I woke this morning to the sound of him texting and when I aksed him what he was doing he indicated he was communicatiing with his contact  in North Dakota. Wow!

Holiday plans which in the past were easy to make have been compromised by this lack of a start date. We were skyping with Melissa last night and as we tried to plan Christmas travel there are contengencies for every option. We will get through  it. My philosphy is "A year from now I won't be thinking of this". 

-N

Friday, November 15, 2013

Amazing response

I am overwhelmed by the wonderful responses to my blog yesterday. My friends rock!

Tioga, ND


Fri

48°  30°Sat  snow

39°  25°Sun snow

27°  10°Mon snow

41° 10°Tue

48° 18°Wed
  This weather is the forcast for our destination!  I look really good in cold weather clothes-you know layers.    -N 

Thursday, November 14, 2013

I've put the word out


I've told a bunch of people about my blog-we'll see what everyone thinks. I found this wonderful picture of Chuck and Melissa which pretty much tells everyone about our family.

A Change In the Air

Sometimes it takes the chance of a change to make the things that have kept you in one place seem unimportant. My husband has the chance to make a big change in his career and thus our lives.  Not only is it a change in jobs, but it is also a change in location, style of living and proximity to family. It is a move to a place I've never been with climate as opposite as possible from Tucson.

North Dakota.

Ok, I can do this.  The move for him will happen sooner than my move due to living accommodations. He can live for free in company apartments that are set up for singles only.  Once we are able to set up house for both of us and the dogs I will join him.  I am not looking forward to being a bachelor for a couple of months, and there is much to get ready before he leaves. 
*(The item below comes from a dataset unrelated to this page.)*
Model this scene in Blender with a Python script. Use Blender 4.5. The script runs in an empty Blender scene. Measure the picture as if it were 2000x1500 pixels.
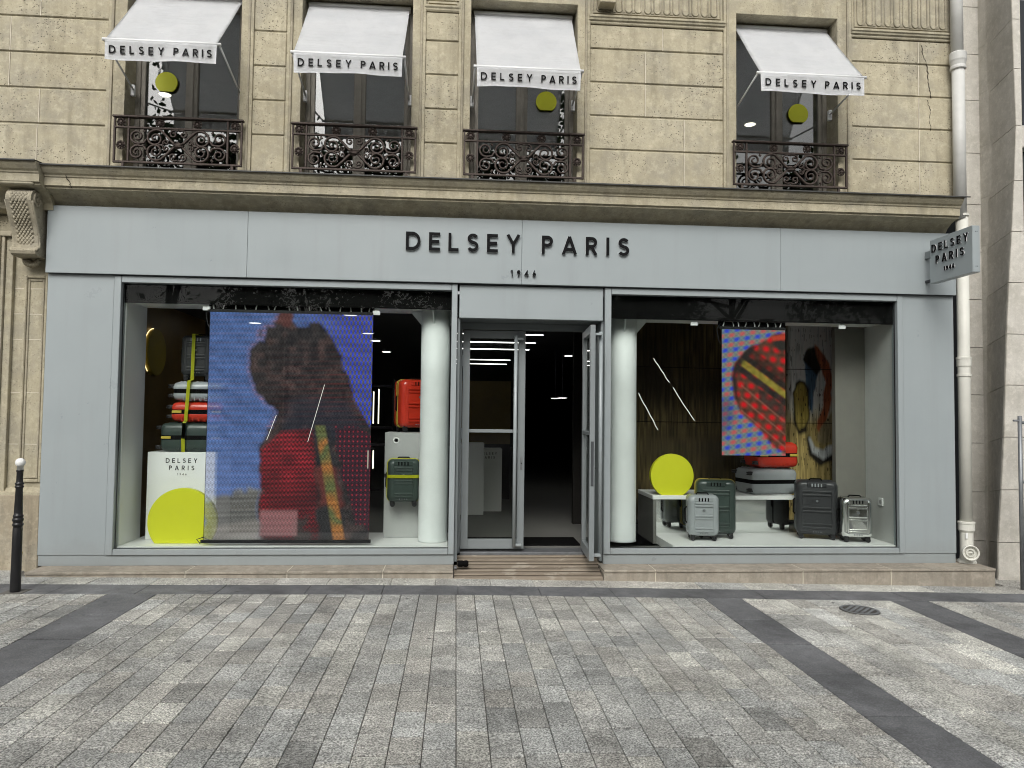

At my age I wonder how I will make this transition? I'm not young, but certainly not old, yet things will be very different. We have grand plans for this time and the money we can make. I hope for stability and freedom after this experience. It will be profound and unsettling, exciting and challenging and will test us in our ability to adapt. For our relationship we will depend on each other more than we already do and I'm sure the encouragement we give each other and our mutual faith in God will be foundational in finishing this course of life.

My children are excited for us and I think a bit concerned. We will keep our home in Tucson for the time being, it will be the touchstone for us as we abide 1800 miles away. I won't have to sell my possession, store the keepsakes and put myself out there with no home base.

So here we go-our adventures are ahead.